My grandmother always said she had two brothers and didn’t elaborate unless there was specific reason to. They both died fairly young. In their 30’s and 40’s.

I think it partly might also depend on whether the sibling died when you were so young you don’t remember them or didn’t know them. That’s not the case for you though. I’m sorry to hear you list your brother.

Adagio's avatar

While I haven’t lost a sibling I did lose my only grandchild to Sudden Infant Death When anyone asks me if I have grandchildren I say yes but he died as a baby. I know how strange that question can be, I find my answer is always very conscious and there is always a hesitation before answering.,

dappled_leaves's avatar

I would probably give the number of living siblings. That way, follow-up questions will be less uncomfortable. I would not want to hear, “And what does your third sibling do?”

I am not speaking from experience.

I do have trouble with questions about my “parents”, since one is deceased. I never seem to choose the right phrasing to avoid follow-ups.

fluthernutter's avatar

I don’t have a go-to answer for this. I find this question always catches me a little off guard. Maybe because it’s only been a few years since my brother died.

I think I usually answer in past tense. I had three siblings. Further explanation depends on the situation.

I’m sorry you lost a sibling. :(

Stinley's avatar

I would say that ‘I have 2 brothers’ and, depending on the circumstances, I might add ’...and I had another brother who died’.

If asked about my parents I would say ‘It’s just my dad now’. I suppose you could say that phrase for your siblings: ‘it’s just my two brothers now’ but you would be inviting further questions I think

Judi's avatar

I say, “there were six of us but we lost my baby brother. I hate drugs.”

Strauss's avatar

I usually say that I am one of eight children. If asked for more details, I will name names, starting with my oldest brother (who passed in 2000), his twin (who passed shortly after birth in 1936) and my older sister, my younger brother and my younger sisters.

marinelife's avatar

I’m with @janbb. If it is a casual or new acquaintance I say two sisters and one brother. If I get to know the person better, I can tell them about my sister who died before she reached 50.

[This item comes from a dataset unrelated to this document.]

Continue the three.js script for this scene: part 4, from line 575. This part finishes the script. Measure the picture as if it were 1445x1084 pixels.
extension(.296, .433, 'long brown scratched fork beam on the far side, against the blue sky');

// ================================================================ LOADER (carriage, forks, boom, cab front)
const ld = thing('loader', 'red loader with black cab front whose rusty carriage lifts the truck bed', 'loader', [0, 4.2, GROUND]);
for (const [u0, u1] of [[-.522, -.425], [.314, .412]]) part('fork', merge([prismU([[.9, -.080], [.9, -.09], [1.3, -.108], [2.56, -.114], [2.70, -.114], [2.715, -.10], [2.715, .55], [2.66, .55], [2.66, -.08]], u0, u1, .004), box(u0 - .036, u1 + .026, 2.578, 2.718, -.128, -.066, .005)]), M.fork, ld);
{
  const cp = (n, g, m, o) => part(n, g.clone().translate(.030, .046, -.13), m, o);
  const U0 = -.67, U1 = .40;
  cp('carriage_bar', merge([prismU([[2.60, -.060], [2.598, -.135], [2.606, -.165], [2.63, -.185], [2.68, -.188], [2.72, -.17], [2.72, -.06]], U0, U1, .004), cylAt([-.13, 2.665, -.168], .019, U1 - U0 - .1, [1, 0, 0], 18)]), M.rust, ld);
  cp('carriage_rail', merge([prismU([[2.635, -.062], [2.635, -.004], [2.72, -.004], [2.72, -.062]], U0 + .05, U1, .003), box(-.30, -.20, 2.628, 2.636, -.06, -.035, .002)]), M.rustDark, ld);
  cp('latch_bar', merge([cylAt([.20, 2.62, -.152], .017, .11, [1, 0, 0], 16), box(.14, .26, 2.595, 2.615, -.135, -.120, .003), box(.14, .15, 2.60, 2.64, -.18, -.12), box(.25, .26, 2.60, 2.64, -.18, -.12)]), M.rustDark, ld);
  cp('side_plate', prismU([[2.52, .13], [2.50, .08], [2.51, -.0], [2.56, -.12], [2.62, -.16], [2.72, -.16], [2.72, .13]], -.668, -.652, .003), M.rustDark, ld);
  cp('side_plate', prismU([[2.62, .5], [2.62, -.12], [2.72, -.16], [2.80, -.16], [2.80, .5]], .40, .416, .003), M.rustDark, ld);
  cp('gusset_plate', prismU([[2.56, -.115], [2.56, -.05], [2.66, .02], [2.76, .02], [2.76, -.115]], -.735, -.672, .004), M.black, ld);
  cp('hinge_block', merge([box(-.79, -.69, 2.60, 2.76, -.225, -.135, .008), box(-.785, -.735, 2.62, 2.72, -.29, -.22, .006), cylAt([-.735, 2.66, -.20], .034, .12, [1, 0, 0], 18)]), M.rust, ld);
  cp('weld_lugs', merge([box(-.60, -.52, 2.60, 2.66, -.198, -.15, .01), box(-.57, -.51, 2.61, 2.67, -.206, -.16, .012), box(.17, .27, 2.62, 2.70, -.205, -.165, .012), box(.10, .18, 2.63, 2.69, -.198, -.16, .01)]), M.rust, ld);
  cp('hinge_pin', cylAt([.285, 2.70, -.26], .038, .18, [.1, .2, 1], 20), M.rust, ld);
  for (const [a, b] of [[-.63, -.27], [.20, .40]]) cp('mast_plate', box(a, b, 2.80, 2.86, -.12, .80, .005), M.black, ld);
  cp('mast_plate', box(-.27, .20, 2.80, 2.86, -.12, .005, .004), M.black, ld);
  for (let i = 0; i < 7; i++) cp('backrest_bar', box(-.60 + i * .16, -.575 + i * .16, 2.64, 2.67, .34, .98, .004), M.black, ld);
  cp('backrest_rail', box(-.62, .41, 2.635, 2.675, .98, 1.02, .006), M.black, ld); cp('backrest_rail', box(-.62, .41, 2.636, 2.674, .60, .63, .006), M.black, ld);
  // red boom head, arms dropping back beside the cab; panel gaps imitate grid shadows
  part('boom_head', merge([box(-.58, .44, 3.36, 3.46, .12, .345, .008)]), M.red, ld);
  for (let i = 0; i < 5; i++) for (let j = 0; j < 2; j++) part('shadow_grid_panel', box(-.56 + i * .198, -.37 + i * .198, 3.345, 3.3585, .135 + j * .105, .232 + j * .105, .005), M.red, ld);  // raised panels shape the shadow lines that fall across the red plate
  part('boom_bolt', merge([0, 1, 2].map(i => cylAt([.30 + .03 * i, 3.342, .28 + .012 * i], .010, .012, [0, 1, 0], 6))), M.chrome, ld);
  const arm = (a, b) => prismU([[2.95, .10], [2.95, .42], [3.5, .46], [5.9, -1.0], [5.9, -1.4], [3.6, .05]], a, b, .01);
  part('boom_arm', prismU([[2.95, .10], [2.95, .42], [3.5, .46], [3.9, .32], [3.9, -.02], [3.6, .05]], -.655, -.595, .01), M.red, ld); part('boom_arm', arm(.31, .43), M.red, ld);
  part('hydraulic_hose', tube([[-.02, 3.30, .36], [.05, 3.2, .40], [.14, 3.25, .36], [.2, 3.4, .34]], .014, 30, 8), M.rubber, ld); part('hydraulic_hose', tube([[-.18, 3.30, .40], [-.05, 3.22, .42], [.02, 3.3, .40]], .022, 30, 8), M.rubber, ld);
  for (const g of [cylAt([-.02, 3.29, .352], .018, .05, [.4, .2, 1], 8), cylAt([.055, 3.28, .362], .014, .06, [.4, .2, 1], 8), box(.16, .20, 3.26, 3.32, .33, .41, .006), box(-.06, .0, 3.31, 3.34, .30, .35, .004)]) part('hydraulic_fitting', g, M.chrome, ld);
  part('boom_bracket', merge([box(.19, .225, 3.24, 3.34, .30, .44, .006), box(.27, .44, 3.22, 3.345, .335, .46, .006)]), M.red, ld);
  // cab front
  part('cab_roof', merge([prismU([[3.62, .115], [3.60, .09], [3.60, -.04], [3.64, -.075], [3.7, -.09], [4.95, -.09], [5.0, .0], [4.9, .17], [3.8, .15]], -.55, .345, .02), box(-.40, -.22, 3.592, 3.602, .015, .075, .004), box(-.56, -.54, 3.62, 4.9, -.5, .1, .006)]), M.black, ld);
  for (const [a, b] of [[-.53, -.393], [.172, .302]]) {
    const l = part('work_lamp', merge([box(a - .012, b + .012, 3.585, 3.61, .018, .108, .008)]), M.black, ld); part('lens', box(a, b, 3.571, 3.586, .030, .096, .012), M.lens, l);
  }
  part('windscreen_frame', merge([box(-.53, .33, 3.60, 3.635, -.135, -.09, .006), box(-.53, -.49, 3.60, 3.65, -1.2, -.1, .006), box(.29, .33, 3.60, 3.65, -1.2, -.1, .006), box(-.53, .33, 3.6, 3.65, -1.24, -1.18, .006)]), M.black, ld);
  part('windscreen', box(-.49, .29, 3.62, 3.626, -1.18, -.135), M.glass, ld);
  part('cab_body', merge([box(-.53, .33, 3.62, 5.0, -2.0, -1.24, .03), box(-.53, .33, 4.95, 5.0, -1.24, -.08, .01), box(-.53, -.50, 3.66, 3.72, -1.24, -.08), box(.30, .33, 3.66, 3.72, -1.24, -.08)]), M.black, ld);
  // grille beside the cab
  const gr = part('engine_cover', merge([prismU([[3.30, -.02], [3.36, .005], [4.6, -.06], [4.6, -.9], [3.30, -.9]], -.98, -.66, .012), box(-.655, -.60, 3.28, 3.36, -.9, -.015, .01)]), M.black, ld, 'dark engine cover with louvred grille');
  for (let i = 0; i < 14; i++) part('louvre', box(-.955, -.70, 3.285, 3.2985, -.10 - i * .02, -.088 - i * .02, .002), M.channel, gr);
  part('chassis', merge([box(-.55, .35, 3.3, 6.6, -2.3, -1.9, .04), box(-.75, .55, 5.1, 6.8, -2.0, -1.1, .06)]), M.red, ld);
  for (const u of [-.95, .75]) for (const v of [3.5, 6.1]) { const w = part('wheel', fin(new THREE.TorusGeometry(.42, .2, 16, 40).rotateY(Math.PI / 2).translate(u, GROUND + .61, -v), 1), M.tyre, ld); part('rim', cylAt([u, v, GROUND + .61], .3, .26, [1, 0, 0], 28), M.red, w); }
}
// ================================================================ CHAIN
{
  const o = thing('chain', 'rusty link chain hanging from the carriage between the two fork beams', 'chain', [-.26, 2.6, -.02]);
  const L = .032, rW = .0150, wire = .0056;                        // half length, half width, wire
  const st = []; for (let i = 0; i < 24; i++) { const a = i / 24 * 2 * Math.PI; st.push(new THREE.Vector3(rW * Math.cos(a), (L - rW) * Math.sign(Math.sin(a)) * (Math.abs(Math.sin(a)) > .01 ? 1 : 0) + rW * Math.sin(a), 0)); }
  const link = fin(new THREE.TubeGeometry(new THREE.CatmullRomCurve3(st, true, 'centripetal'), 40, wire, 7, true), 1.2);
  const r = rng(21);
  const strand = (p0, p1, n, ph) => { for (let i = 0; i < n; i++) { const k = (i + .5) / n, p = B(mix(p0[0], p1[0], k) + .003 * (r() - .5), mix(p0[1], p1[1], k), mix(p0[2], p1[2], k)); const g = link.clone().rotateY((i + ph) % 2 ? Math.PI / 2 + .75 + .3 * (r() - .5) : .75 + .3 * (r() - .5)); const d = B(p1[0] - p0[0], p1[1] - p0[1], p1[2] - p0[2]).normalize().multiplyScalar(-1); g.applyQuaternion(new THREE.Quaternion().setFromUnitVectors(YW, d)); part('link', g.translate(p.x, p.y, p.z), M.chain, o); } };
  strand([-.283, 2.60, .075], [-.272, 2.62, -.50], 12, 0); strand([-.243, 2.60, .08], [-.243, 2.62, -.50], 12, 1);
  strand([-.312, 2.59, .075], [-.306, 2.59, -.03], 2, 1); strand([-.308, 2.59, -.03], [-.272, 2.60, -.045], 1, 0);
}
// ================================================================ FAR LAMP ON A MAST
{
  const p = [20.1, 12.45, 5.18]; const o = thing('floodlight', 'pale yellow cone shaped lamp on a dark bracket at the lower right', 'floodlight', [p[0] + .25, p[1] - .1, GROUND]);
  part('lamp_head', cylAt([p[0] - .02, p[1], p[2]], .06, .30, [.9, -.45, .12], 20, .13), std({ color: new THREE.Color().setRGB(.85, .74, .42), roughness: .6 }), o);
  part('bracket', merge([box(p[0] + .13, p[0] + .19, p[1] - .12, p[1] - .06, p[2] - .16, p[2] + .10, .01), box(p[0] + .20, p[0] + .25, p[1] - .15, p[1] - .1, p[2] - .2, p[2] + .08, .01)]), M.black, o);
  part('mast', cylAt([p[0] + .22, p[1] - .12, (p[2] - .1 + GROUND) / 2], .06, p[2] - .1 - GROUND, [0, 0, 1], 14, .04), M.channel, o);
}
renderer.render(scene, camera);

I am so sorry for your loss, @chyna. Losing a sibling is very hard. It took me almost four years to really get to a comfortable place with my sister’s loss.

anniereborn's avatar

If asked how many siblings I have, I say “there are 7 of us”
(my brother died a year and a half ago, my oldest brother, but there always were 7 and until a certain point, in my mind there always just is).
Or I’ll say 4 girls and 3 boys. He lived till his mid 60s, he will always be part of my life. I would only say more if it’s someone I am closer to.

David_Achilles's avatar

chyna -I’m so sorry to hear that you’ve recently lost your brother. I can’t imagine the pain of losing a sibling because it hasn’t happened to me yet. I have only one brother and even though I say I have never lost a sibling, it isn’t exactly true. I lost a sibling before I was born. My brother before me was a stillborn. Nothing was wrong with him but he got tangled in the umbilical cord and it choked him. It was very traumatic for my mother so she didn’t talk about it much but all 7 of us survivors knew about it. I always felt a little sad that I lost my big brother before he even had a chance at life. I used to think of him sometimes even though I never knew him. His name was Michael.

I think I will say in future if asked, that I was one of 7 (sorry Michael) but there are only….of us left now.

Bayjo98241's avatar

My brother passed away when I was 6, he was 21, I had 5 siblings and I still do, 3 sisters, 2 brothers, through and through it will always be that way.He is in my heart. I will pray for you and your brother, I am so sorry for your misfortune.